The US state department on Sunday ordered most of its personnel to leave Cote d'Ivoire because of what officials are calling a deteriorating political and security situation and growing anti-Western sentiment.
Meanwhile, the EU imposed a travel ban on 19 Ivory Coast officials, including Gbagbo, Maja Kocijancic, European Commission spokeswoman said.
The developments come a day after the UN refused to bow to demands by Laurent Gbagbo, the incumbent president, to pull its troops out of the country.
Disputed elections
Gbagbo's spokeswoman, appearing on national television on Saturday, said that the UN's 9,000 peacekeepers and another 900 French troops supporting them were to leave the country immediately.
Gbagbo accuses the UN mission of backing and arming supporters of Alassane Ouattara, who the UN has said won the election over Gbagbo in a November 28 poll.
Both men claimed victory in the election, but the UN, along with the United States, the African Union (AU) and Cote d'Ivoire's former colonial power France say Ouattara was the rightful winner.
The post-election crisis turned violent last Thursday when security forces loyal to Gbagbo used live rounds to put down street protests by Ouattara supporters.
Gbagbo allies said some protesters were armed and put the toll from the clashes at 20 dead, including 10 members of the security forces.
The UN says that more than 50 people had been killed in recent days and more than 200 wounded.
'National tragedy'
Nicholas Sarkozy, the French president, has warned that Gbagbo could face prosecution in the International Criminal Court (ICC) and renewed a call for him to stand down immediately.
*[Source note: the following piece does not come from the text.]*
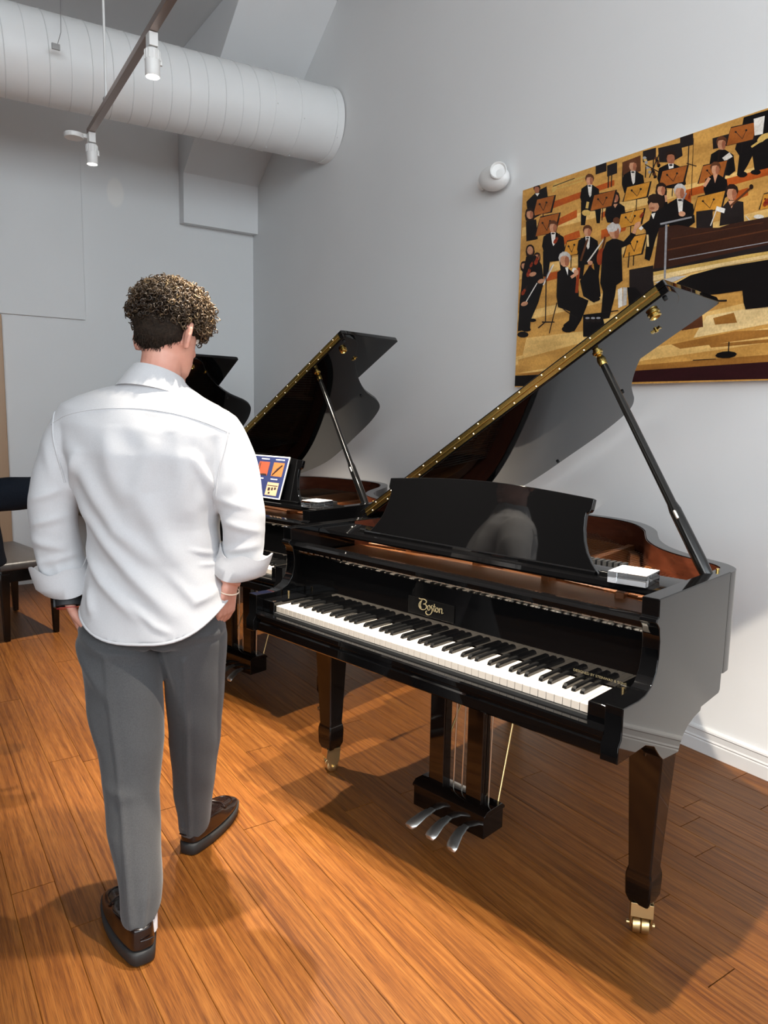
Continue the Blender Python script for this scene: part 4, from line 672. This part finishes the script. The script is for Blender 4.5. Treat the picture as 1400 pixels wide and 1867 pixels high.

France, like the UN, has refused to pull its forces out of Cote d'Ivoire.
But experts say there are few strong options for forcing Gbagbo from office, and it is unlikely the AU or others would back a military intervention that Raila Odinga, the Kenyan prime minister, has called for.
"The trouble is both sides are clearly preparing now for conflict, and a cornered Gbagbo shows little sense of the national tragedy unfolding through his brinkmanship," Alex Vines, head of the Africa programme at Chatham House, an independent research centre in London, said.
Vines said it was more likely that the African Union would seek a "soft landing" for Gbagbo, though it remained unclear whether he would consider such an exile offer.